A new view of education

Published: Monday, Sept. 25 2006 3:14 p.m. MDT

We need to find better and more efficient ways to produce an educated population and close the achievement gaps in our education system. Americans do ultimately get themselves educated — at work, after school, online, in adulthood — but a lot of time and money are wasted in the process.

Ever since the Commission on Excellence in Education declared in 1983 that America is "at risk" because of the lagging performance of its schools, this country has been struggling to reform its K-12 system. The education "establishment" has wrongly insisted that more money (or more teachers, more computers, more everything) would yield better schools and smarter kids; that financial inputs would lead to cognitive outputs. This is not so.

Forty years ago the sociologist James S. Coleman made clear that there's no reliable connection between the resources going into a school and the learning that comes out. Fifty years ago economist Milton Friedman made clear that in education, as in other spheres, monopolies don't work as well as markets. That's why most Republicans and some Democrats favor school choice in its myriad versions and why many, like us, have also embraced today's other important education reform strategy: standards, testing and tough accountability for schools.

But there's a problem. Out of respect for federalism and mistrust of Washington, much of the GOP has expected individual states to set their own academic standards and devise their own tests and accountability systems. That was the approach of the No Child Left Behind Act — which moved as boldly as it could while still achieving bipartisan support. It sounds good, but it is working badly. A new Fordham Foundation report shows that most states have deployed mediocre standards, and there's increasing evidence that some are playing games with their tests and accountability systems.

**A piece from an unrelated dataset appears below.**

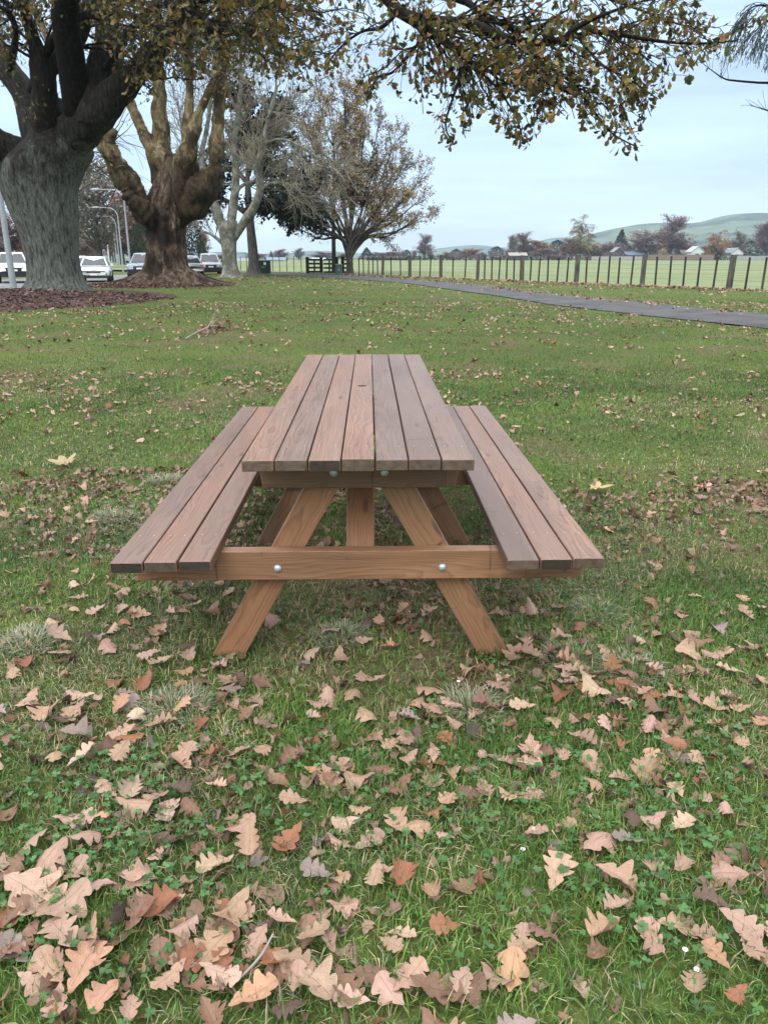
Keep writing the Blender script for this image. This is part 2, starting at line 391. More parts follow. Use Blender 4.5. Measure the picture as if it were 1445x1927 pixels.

Take Tennessee, for example. It reports to its residents that a whopping 87 percent of its fourth-graders are "proficient" in reading. Yet the National Assessment of Educational Progress reports that the number is more like 27 percent. That's a big difference. Or consider Oklahoma. In one year the number of schools on its "needs improvement" list dropped by 85 percent — not because they improved or their students learned more but because a bureaucrat in the state education department changed the way Oklahoma calculates "adequate yearly progress" under the federal law.

So while the act is clearly starting to get results, it is also starting to suffer from the law of unintended consequences. We can now see that it gives states entirely too much discretion over standards and tests while giving federal bureaucrats too much control over how schools operate.